Shooting Holes in the Moon

I'm a cipher wrapped in an enigma covered with secret sauce. - Stephen Root

Thursday, September 29, 2005

Tim O'Brien banned in Solon

The Des Moines Register reported today that the Solon (Iowa) school board has decided to remove one of my favorite books from the curriculum of their eighth grade students - Tim O'Brien's The Things They Carried. According to the article, the administrators felt that the material - short stories about the US occupation of Vietnam - wasn't appropriate for the students. It's a shame, because it's an incredible book that piqued my curiosity about a war - and an era - that I was never remotely curious about before. And I'm wracking my brain trying to think of what would be so objectionable about the book's content that any average eighth grade student hasn't seen in any typical Hollywood blockbuster. Oh, on second thought, I think I know: beauty and truth. Of course!

Perhaps this is what un-nerved the school board in Solon:

"A true war story is never moral. It does not instruct, nor encourage virtue, nor suggest models of proper human behavior, nor restrain men from doing the things men have always done. If a story seems moral, do not believe it. If at the end of a war story you feel uplifted, or if you feel that some small bit of rectitude has been salvaged from the larger waste, then you have been made the victim of a very old and terrible lie. There is no rectitude whatsoever. There is no virtue. As a a first rule of thumb, therefore, you can tell a true war story by its absolute and uncompromising allegiance to oscenity and evil." (from "How To Tell A True War Story")

O'Brien was a soldier in Vietnam during 1969 and 1970, so he knows whereof he writes. But it's not simple reporting; O'Brien is a master storyteller. His stories, written in the first-person, blend truth and fiction, biography and fantasy, in a way not unlike Milan Kundera. Sometimes the story-truth, O'Brien writes, is more real than the happening-truth. You want to believe that everything he's written is true, but like a magician, he never reveals his hand.
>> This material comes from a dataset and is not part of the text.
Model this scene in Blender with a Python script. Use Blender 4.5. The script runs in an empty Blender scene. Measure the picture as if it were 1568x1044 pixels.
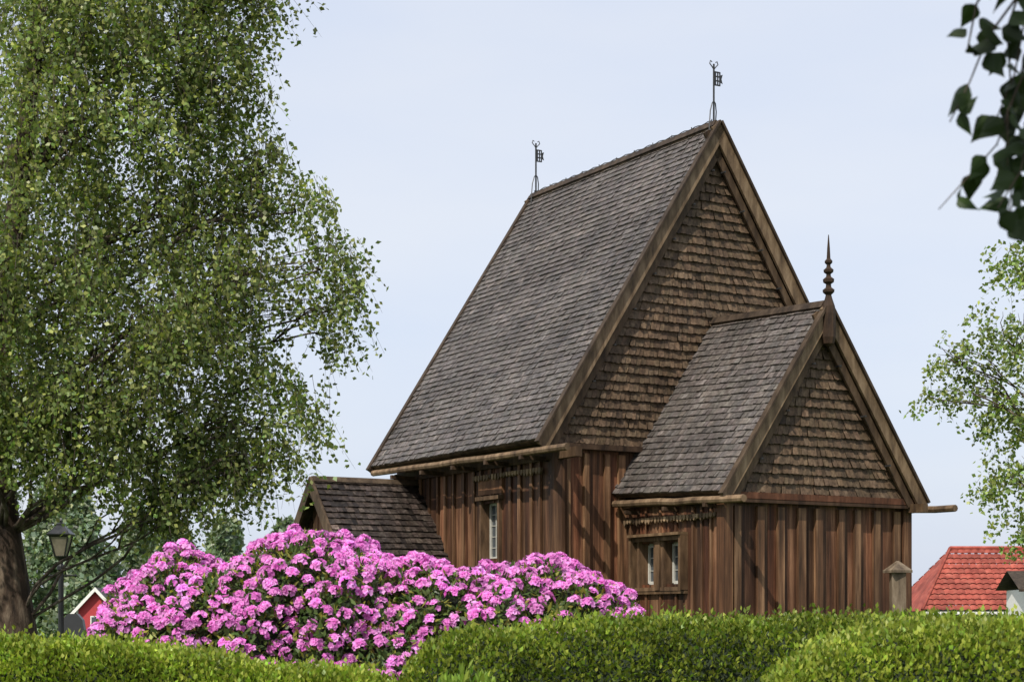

The Things They Carried is a testament to what art can attain: transcendence. "But this too is true: stories can save us," O'Brien writes in "The Lives of the Dead." And when I finished that story, I believed. That is the highest compliment I can pay this, or any, writer. What a shame that the eighth grade students at Solon won't discover that as well.

1 Comments:

  • At 2:25 PM, Blogger Cobalt Blue said…

    That's a great book. It's a travesty that it should be banned.